• [DATA SECTION]
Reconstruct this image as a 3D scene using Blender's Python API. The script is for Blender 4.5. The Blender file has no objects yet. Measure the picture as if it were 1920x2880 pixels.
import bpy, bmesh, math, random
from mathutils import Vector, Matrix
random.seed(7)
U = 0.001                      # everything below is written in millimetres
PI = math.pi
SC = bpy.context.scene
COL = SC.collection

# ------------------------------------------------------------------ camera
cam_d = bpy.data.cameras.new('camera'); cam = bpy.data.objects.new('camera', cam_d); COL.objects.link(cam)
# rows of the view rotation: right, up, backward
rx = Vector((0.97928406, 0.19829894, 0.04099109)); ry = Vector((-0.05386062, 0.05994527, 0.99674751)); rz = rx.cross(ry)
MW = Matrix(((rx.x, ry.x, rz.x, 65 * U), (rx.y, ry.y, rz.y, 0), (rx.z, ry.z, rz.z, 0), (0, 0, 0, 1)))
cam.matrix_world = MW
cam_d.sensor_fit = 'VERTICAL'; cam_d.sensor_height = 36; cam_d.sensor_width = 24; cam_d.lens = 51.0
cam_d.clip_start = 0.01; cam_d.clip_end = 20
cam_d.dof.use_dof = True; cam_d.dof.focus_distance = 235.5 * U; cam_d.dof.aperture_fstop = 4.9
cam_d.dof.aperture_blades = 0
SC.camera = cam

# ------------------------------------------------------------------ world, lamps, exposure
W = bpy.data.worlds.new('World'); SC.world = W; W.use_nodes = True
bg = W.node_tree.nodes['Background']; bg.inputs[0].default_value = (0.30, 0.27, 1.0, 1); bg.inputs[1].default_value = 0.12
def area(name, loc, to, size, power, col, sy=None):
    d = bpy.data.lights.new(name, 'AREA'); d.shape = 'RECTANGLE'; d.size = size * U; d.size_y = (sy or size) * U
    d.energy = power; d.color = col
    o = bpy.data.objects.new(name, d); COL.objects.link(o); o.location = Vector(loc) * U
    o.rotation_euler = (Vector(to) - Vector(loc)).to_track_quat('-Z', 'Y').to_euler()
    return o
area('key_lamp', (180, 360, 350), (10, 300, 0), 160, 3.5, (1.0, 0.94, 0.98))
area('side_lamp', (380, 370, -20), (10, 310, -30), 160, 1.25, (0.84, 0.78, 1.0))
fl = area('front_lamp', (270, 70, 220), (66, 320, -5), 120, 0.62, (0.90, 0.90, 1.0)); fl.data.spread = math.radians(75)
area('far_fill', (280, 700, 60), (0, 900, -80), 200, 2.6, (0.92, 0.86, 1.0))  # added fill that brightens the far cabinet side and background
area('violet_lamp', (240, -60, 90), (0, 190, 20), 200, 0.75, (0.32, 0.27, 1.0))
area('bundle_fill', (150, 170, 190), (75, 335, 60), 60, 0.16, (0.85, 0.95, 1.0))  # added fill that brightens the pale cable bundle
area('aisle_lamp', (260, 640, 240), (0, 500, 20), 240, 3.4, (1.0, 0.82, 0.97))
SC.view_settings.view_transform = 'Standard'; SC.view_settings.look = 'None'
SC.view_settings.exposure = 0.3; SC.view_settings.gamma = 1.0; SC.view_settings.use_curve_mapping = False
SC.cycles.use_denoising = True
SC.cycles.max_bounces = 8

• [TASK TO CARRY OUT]
All of the material above needs to be copied exactly.

• [COMPLETE RESPONSE]
Reconstruct this image as a 3D scene using Blender's Python API. The script is for Blender 4.5. The Blender file has no objects yet. Measure the picture as if it were 1920x2880 pixels.
import bpy, bmesh, math, random
from mathutils import Vector, Matrix
random.seed(7)
U = 0.001                      # everything below is written in millimetres
PI = math.pi
SC = bpy.context.scene
COL = SC.collection

# ------------------------------------------------------------------ camera
cam_d = bpy.data.cameras.new('camera'); cam = bpy.data.objects.new('camera', cam_d); COL.objects.link(cam)
# rows of the view rotation: right, up, backward
rx = Vector((0.97928406, 0.19829894, 0.04099109)); ry = Vector((-0.05386062, 0.05994527, 0.99674751)); rz = rx.cross(ry)
MW = Matrix(((rx.x, ry.x, rz.x, 65 * U), (rx.y, ry.y, rz.y, 0), (rx.z, ry.z, rz.z, 0), (0, 0, 0, 1)))
cam.matrix_world = MW
cam_d.sensor_fit = 'VERTICAL'; cam_d.sensor_height = 36; cam_d.sensor_width = 24; cam_d.lens = 51.0
cam_d.clip_start = 0.01; cam_d.clip_end = 20
cam_d.dof.use_dof = True; cam_d.dof.focus_distance = 235.5 * U; cam_d.dof.aperture_fstop = 4.9
cam_d.dof.aperture_blades = 0
SC.camera = cam

# ------------------------------------------------------------------ world, lamps, exposure
W = bpy.data.worlds.new('World'); SC.world = W; W.use_nodes = True
bg = W.node_tree.nodes['Background']; bg.inputs[0].default_value = (0.30, 0.27, 1.0, 1); bg.inputs[1].default_value = 0.12
def area(name, loc, to, size, power, col, sy=None):
    d = bpy.data.lights.new(name, 'AREA'); d.shape = 'RECTANGLE'; d.size = size * U; d.size_y = (sy or size) * U
    d.energy = power; d.color = col
    o = bpy.data.objects.new(name, d); COL.objects.link(o); o.location = Vector(loc) * U
    o.rotation_euler = (Vector(to) - Vector(loc)).to_track_quat('-Z', 'Y').to_euler()
    return o
area('key_lamp', (180, 360, 350), (10, 300, 0), 160, 3.5, (1.0, 0.94, 0.98))
area('side_lamp', (380, 370, -20), (10, 310, -30), 160, 1.25, (0.84, 0.78, 1.0))
fl = area('front_lamp', (270, 70, 220), (66, 320, -5), 120, 0.62, (0.90, 0.90, 1.0)); fl.data.spread = math.radians(75)
area('far_fill', (280, 700, 60), (0, 900, -80), 200, 2.6, (0.92, 0.86, 1.0))  # added fill that brightens the far cabinet side and background
area('violet_lamp', (240, -60, 90), (0, 190, 20), 200, 0.75, (0.32, 0.27, 1.0))
area('bundle_fill', (150, 170, 190), (75, 335, 60), 60, 0.16, (0.85, 0.95, 1.0))  # added fill that brightens the pale cable bundle
area('aisle_lamp', (260, 640, 240), (0, 500, 20), 240, 3.4, (1.0, 0.82, 0.97))
SC.view_settings.view_transform = 'Standard'; SC.view_settings.look = 'None'
SC.view_settings.exposure = 0.3; SC.view_settings.gamma = 1.0; SC.view_settings.use_curve_mapping = False
SC.cycles.use_denoising = True
SC.cycles.max_bounces = 8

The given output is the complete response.